Just as the defenseman have, the bottom 6 forwards are turning out to be a great compliment to the superstar power the Blackhawks have on the first 2 lines. Moving Dave Bolland up to 2nd line turned out to be a great move, as he freed up room for Marcus Kruger to center the 4th line, which has improved his game tremendously. Him, along with Michael Frolik, and Bryan Bickell are a big part of the ‘Hawks sucess this season. The chemistry that was lacking last season is in abundance now, and the third and fourth lines are working hard night in and night out, and getting rewarded with big goals. None were bigger than Dan Carcillo’s game winner in the final minute of last Wednesday’s contest against the Colorado Avalanche. The team’s plus/minus shows that all lines are contributing; all but two players (Bolland, -3 Carcillo, -1) is at least even or above. Thanks to limited injuries, the lines have been able to stay intact, but with the recent setback to Patrick Sharp, Jimmy Hayes is going to have to step up and continue the success on the lower lines.

#7: Patrick Kane is playing the best hockey of his career.

When Patrick Kane was drafted 1st overall, certain expectations were placed on the young star.
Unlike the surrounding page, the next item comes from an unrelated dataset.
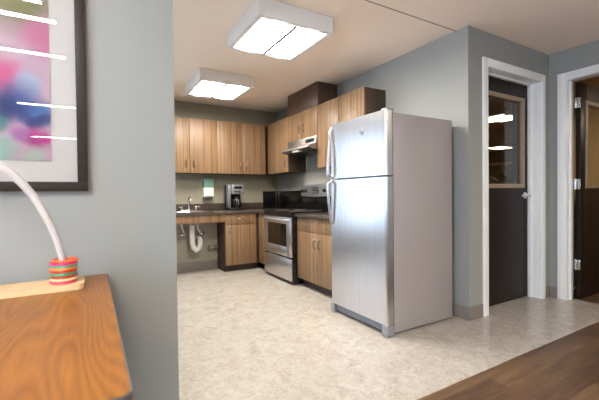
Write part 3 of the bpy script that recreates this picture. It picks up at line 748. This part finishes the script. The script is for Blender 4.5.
# ------------------------------------------------------------------ table and toy
def table():
    x1, y0, y1, z1 = .054, .632, 1.681, .75; x0 = -1.15; t = .028
    r = empty('table', ((x0+x1)/2, (y0+y1)/2, 0), 'honey oak topped table against the grey wall under the picture', 'table')
    def rr(x0, x1, y0, y1, rad):
        P = []
        for cx, cy, a0 in ((x1-rad, y1-rad, 0), (x0+rad, y1-rad, 90), (x0+rad, y0+rad, 180), (x1-rad, y0+rad, 270)):
            for k in range(7):
                a = math.radians(a0+90*k/6); P.append((cx+rad*math.cos(a), cy+rad*math.sin(a)))
        return P
    MB().prism(rr(x0+.003, x1-.003, y0+.003, y1-.003, .017), 2, z1-t, z1).build('top', 'oak', r)
    # thin dark edge band around the top
    outer, inner = rr(x0, x1, y0, y1, .02), rr(x0+.0031, x1-.0031, y0+.0031, y1-.0031, .017)
    m = MB(); n = len(outer)
    V = [[m.bm.verts.new((p_[0], p_[1], z)) for p_ in P] for P, z in ((outer, z1-t-.002), (outer, z1-.0008), (inner, z1-.0008), (inner, z1-t-.002))]
    for a in range(4):
        A, B = V[a], V[(a+1) % 4]
        for k in range(n): m.bm.faces.new((A[k], A[(k+1) % n], B[(k+1) % n], B[k]))
    m.build('edge_band', 'gasket', r)
    m = MB(); i = .07
    m.box(x0+i, x1-i, y0+i, y0+i+.02, z1-.11, z1-t-.001).box(x0+i, x1-i, y1-i-.02, y1-i, z1-.11, z1-t-.001).box(x0+i, x0+i+.02, y0+i+.02, y1-i-.02, z1-.11, z1-t-.001).box(x1-i-.02, x1-i, y0+i+.02, y1-i-.02, z1-.11, z1-t-.001)
    m.build('apron', 'black_plastic', r)
    for x in (x0+.05, x1-.10):
        for y in (y0+.05, y1-.10): MB().box(x, x+.05, y, y+.05, 0, z1-.1105, bev=.004).build('leg', 'black_plastic', r)
table()
def toy():
    z = .7508; zt = z+.019; cx, cy = -.088, 1.505
    r = empty('ring_arc_toy', (-.4, cy, z), 'pale wooden base with a white arched rod standing on the oak table', 'toy')
    poly = []; x0, x1, y0, y1, rad = -.86, -.026, 1.438, 1.578, .022
    for px, py, a0 in ((x1-rad, y1-rad, 0), (x0+rad, y1-rad, 90), (x0+rad, y0+rad, 180), (x1-rad, y0+rad, 270)):
        for k in range(6):
            a = math.radians(a0+90*k/5); poly.append((px+rad*math.cos(a), py+rad*math.sin(a)))
    b = MB().prism(poly, 2, z, zt); b.build('base', 'plank_wood', r)
    half = [(0, zt-.004), (-.001, .82), (-.003, .86), (-.019, .925), (-.037, .98), (-.063, 1.04), (-.085, 1.08), (-.111, 1.118), (-.137, 1.148), (-.165, 1.172), (-.21, 1.203), (-.26, 1.225), (-.32, 1.236)]
    full = half + [(-.64-a, zz) for a, zz in half[::-1][1:]]
    MB().tube([(cx+a, cy, zz) for a, zz in full], [.0105+.003*min(1, max(0, (zz-.85)/.3)) for a, zz in full], seg=14).build('arched_rod', solid('milky_plastic', (196, 190, 188), .3), r)
    for hx in (-.155, -.165): pass
    MB().torus((cx-.045, cy, .998), .0118, .002, 20, 8, Matrix.Rotation(math.radians(-24), 3, 'Y')).build('joint_band', solid('amber_tape', (206, 176, 150)), r)
    MB().lathe([(.03, 0), (.036, .012), (.038, .035), (.03, .055), (.012, .064)], (-.318, cy, zt+.0003), 20).build('knob', 'black_plastic', r)
    cols = [('pink', (226, 70, 110)), ('cream', (240, 208, 150)), ('dark red', (186, 58, 40)), ('green', (44, 168, 122)), ('red', (214, 56, 40)), ('light orange', (244, 142, 72)), ('mint green', (70, 186, 142)), ('magenta', (226, 50, 120)), ('orange', (244, 112, 62))]
    words = ['bottom ring of the stack', 'second ring from the bottom', 'third ring from the bottom', 'fourth ring from the bottom', 'middle ring of the stack', 'fourth ring from the top', 'third ring from the top', 'second ring from the top', 'top ring of the stack']
    rr = .0053; zc = zt+rr*.86+.0004
    for k, (nm, c) in enumerate(cols):
        dx = random.uniform(-.004, .004) + (.003 if k > 2 else 0); dy = random.uniform(-.003, .003)
        bm = MB().torus((cx+.001+dx, cy+dy, zc), .0372, rr*1.0, 36, 12)
        for v in bm.bm.verts: v.co.z = zc+(v.co.z-zc)*.84
        o = bm.build('plastic_ring', solid(nm.replace(' ', '_')+'_plastic', c, .3))
        tag(o, '%s plastic ring, %s on the toy rod' % (nm, words[k]), 'ring', 'plastic rings stacked on the rod')
        zc += rr*1.70
toy()

# ------------------------------------------------------------------ office seen through the closed door's pane
def office():
    for x0, x1, y0, y1, l in ((5.95, 6.38, 3.32, 3.72, 'bright square ceiling panel seen through the closed door window, nearer one'), (9.8, 10.4, 5.72, 6.15, 'bright ceiling panel seen through the closed door window, farther one')):
        r = empty('ceiling_panel_light', ((x0+x1)/2, (y0+y1)/2, ZC), l, 'ceiling light', 'office ceiling panels')
        z0 = ZC-.12
        m = MB().box(x0-.02, x0, y0-.02, y1+.02, z0, ZC-.001).box(x1, x1+.02, y0-.02, y1+.02, z0, ZC-.001).box(x0, x1, y0-.02, y0, z0, ZC-.001).box(x0, x1, y1, y1+.02, z0, ZC-.001)
        m.build('housing', 'white_metal', r)
        MB().box(x0, x1, y0, y1, z0+.004, z0+.012).build('diffuser', 'dim_lens', r)
    r = empty('storage_cupboard', (11.7, 7.1, 0), 'dark cupboard at the back of the room behind the closed door', 'cupboard')
    MB().box(11.45, 11.98, 6.3, 7.9, 0, 1.95, bev=.01).build('body', 'black_plastic', r)
    MB().box(11.4, 11.98, 6.28, 7.92, 1.951, 2.02, bev=.004).build('top', 'tan_metal', r)
    for k in range(2): MB().box(11.43, 11.449, 6.31+k*.79, 7.09+k*.79, .05, 1.93, bev=.004).build('door', 'black_plastic', r)
    MB().box(11.6, 11.98, 6.3, 7.9, 2.0205, 2.43, bev=.006).build('upper_cabinet', 'black_plastic', r)
    # leafy plant in a pot on a small stand
    px, py = 5.5, 3.2; up_ = .2
    r = empty('plant_stand', (px, py, 0), 'small dark stand behind the closed door window', 'stand')
    MB().box(px-.2, px+.2, py-.2, py+.2, .92, .95, bev=.004).build('top', 'espresso', r)
    for sx in (-1, 1):
        for sy in (-1, 1): MB().box(px+sx*.17-.015, px+sx*.17+.015, py+sy*.17-.015, py+sy*.17+.015, 0, .9195).build('leg', 'espresso', r)
    r = empty('potted_plant', (px, py, .9505), 'dark leafy potted plant with pink bloom seen through the closed door window', 'plant')
    MB().lathe([(.08, 0), (.11, .15), (.115, .17), (.1, .17), (.09, .14)], (px, py, .9508), 20).build('pot', 'grey_plastic', r)
    leaf = MB(); rnd = random.Random(3)
    for k in range(46):
        a = rnd.uniform(0, 2*PI); L = rnd.uniform(.18, .36); up = rnd.uniform(.25, 1.1)
        d = Vector((math.cos(a), math.sin(a), 0)); w = .03; s = d.cross(Vector((0, 0, 1)))*w
        P = [Vector((px, py, 1.12+rnd.uniform(0, .1)))]
        for j in range(1, 5):
            t = j/4; P.append(P[0]+d*L*t+Vector((0, 0, L*up*(t-.45*t*t))))
        prev = None
        for j, q in enumerate(P):
            ww = math.sin(PI*(j/4*.9+.08)); pr = [leaf.bm.verts.new(q+s*ww), leaf.bm.verts.new(q+Vector((0, 0, -.01*ww))), leaf.bm.verts.new(q-s*ww)]
            if prev:
                leaf.bm.faces.new((prev[0], prev[1], pr[1], pr[0])); leaf.bm.faces.new((prev[1], prev[2], pr[2], pr[1]))
            prev = pr
    leaf.build('foliage', solid('dark_leaf', (52, 84, 62)), r)
    m = MB()
    for k in range(7):
        a = 2*PI*k/7; m.sphere((px+.05+.03*math.cos(a), py, 1.45+.03*math.sin(a)), (.02, .015, .02), 10)
    m.tube([(px, py, 1.15), (px+.03, py, 1.32), (px+.05, py, 1.43)], .004)
    m.build('bloom', solid('pink_petal', (200, 130, 140)), r)
office()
He, along with Jonathan Toews, were supposed to be the new faces of the Blackhawks franchise. They have had success, as they won a cup back in 2010, but Hawks fans know that there is lots more left in the tank. The road in between that cup win and the start of this season had been a bumpy one for Kane. He slumped in the past 2 seasons, and besides a pair of dazzling shootout goals, was not carrying the weight on his shoulders very well. He was rumored to be trade bait as recently as this summer, and there was controversy about the 23 year old partying in the offseason. Fans wondered if it was going to be more of the same when the puck dropped on January 21st. They didn’t have to worry long, as Kane sniped the first goal of the 2013 NHL season just 3:41 into the year. He added an assist, and the Hawks had their first win of the year. Since then he has shown us that he is disciplined, focused, and committed to the goal: winning another Champions banner. He is leading the team in goals, (14) assists, (16) points, (30) and has the lowest PIMs (2) while playing in every game this year. Infuriating other teams’ fans is something he does well, and he is better than ever at it thanks to his effort. He is playing like a 6-year veteran should be, and has taken his game to another level, and the rest of the league has noticed.

#8: Joel Quenneville has kept the team on the right track.
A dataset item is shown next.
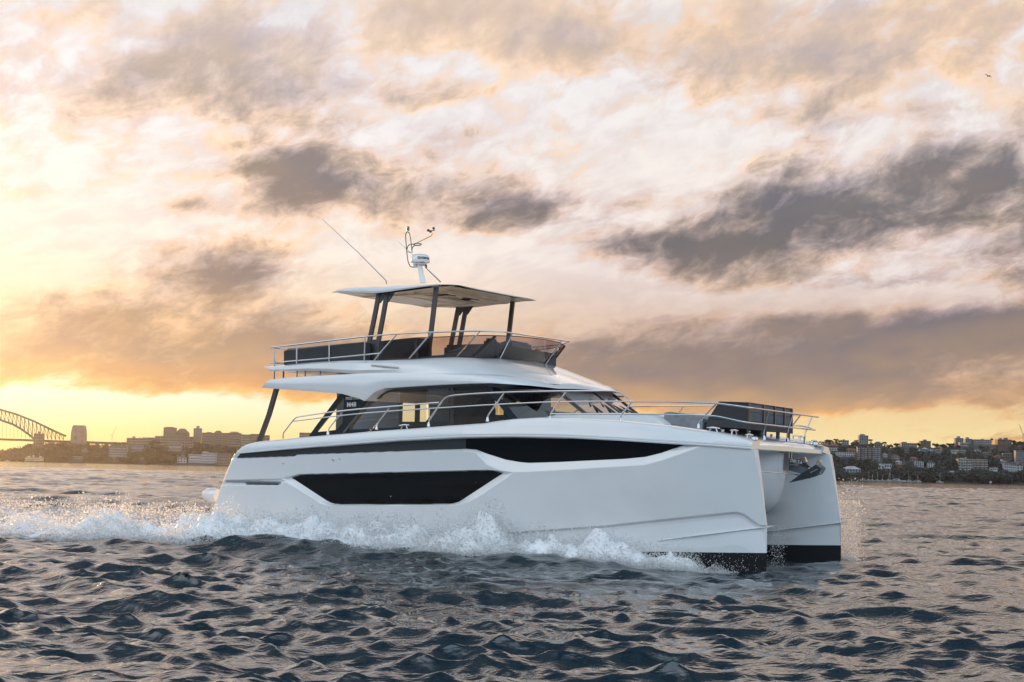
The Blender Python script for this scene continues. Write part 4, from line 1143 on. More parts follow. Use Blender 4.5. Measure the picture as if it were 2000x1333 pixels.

In a year where more teams are failing than winning, Joel Quenneville has done an exceptional job at keeping the Chicago Blackhawks on track. Thanks to a young, focused core of players, that are willing to listen to what he has to say, the Hawks have stayed healthy, in shape, and have a good mentality coming in to every game. From the eyes of the media, the team appears to be in a positive mood at all times, whether that is on days off, on game day, or during the game itself. Quenneville is finding interesting ways to keep the mood light, such as a day outside at the Arizona Cardinals stadium during a trip to play the Coyotes, where the Blackhawks had a workout, then relaxed and played some football and soccer, where Coach Q even got envolved. Coaches in the NHL have had to adapt to the 48 game 99 day schedule, and adopt practice plans, workouts, meals, ect., that keep the team playing at their peak level, while keeping them from getting too run-down, and Quenneville’s strategy reigns supreme. All of the coaching staff deserves a huge pat on the back for working in the background during this swarm of national media attention. They have made the best team in the NHL right now.
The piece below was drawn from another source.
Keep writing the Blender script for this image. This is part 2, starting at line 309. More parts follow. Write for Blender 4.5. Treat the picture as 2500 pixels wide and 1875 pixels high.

#9: The team finds ways to win every night.

No team should go 24 games without having a close call now and then. This streak was filled with scares, such as Detroit, where Patrick Kane scored with under 2 minutes left, or Calgary, where Marian Hossa tucked one with only 2 seconds to play. Both those goals sent the games to extra time, games which the Hawks both won. When the streak was on, if you were an opposing team, you were fired up and ready to play by the time Chicago came to town. That means for the first half of the season, Chicago’s opponents were more than ready to play 60 (or 65) minutes of their best hockey, and it shows; out of those two dozen games, all but eight were one-goal affairs. It was the team that made the streak, but individual effort that got them there. This effort wasn’t made by one person, it was made by all of them. You could go down the roster and name a big play each and every player had during those 24 games, and when you see that kind of commitment all the way down a lineup, you know you got a good thing going.

#10: Hockey is back, and it’s here to stay.

It looked pretty grim for hockey fans around Christmas, when the NHL lockout had no signs of progress towards a new deal, and the drop-dead date was nearing closer with each passing day. Hockey fans of all ages were turning away from the game they loved, and instead spending their time and money on another sport. Arena workers were out of a job, businesses suffered, teams were not making any money, and players didn’t get to do what they do best: play the game they love. Just after New Years, a wonderful thing happened, and the 2013 season was saved. After a shortened training camp, the curtains for the 48 game campaign, and no lights shone brighter on that Saturday than the ones in Los Angeles, as the defending champions opened their season favorites to repeat. In the space of 2 weeks, the spotlight was yanked away from the Kings and instead focused on the Blackhawks, hockey’s only remaining undefeated team. Other people besides hockey fans were starting to notice, too. Hawks highlights were being shown on ESPN, LeBron James tweeted at the Blackhawks, and they were even featured on the cover of Sports Illustrated. The run brought people back to the game they loved, and sat down evcery night to watch some hockey. Those people that gave up on the sport are back in the stands, or on the couches, rooting for their favourite team. The business side of hockey, and endless pictures of Gary Bettman, have long been gone; they have been replaced with a sense of hope, for not only championships, but years to come of exciting, uninterrupted NHL hockey.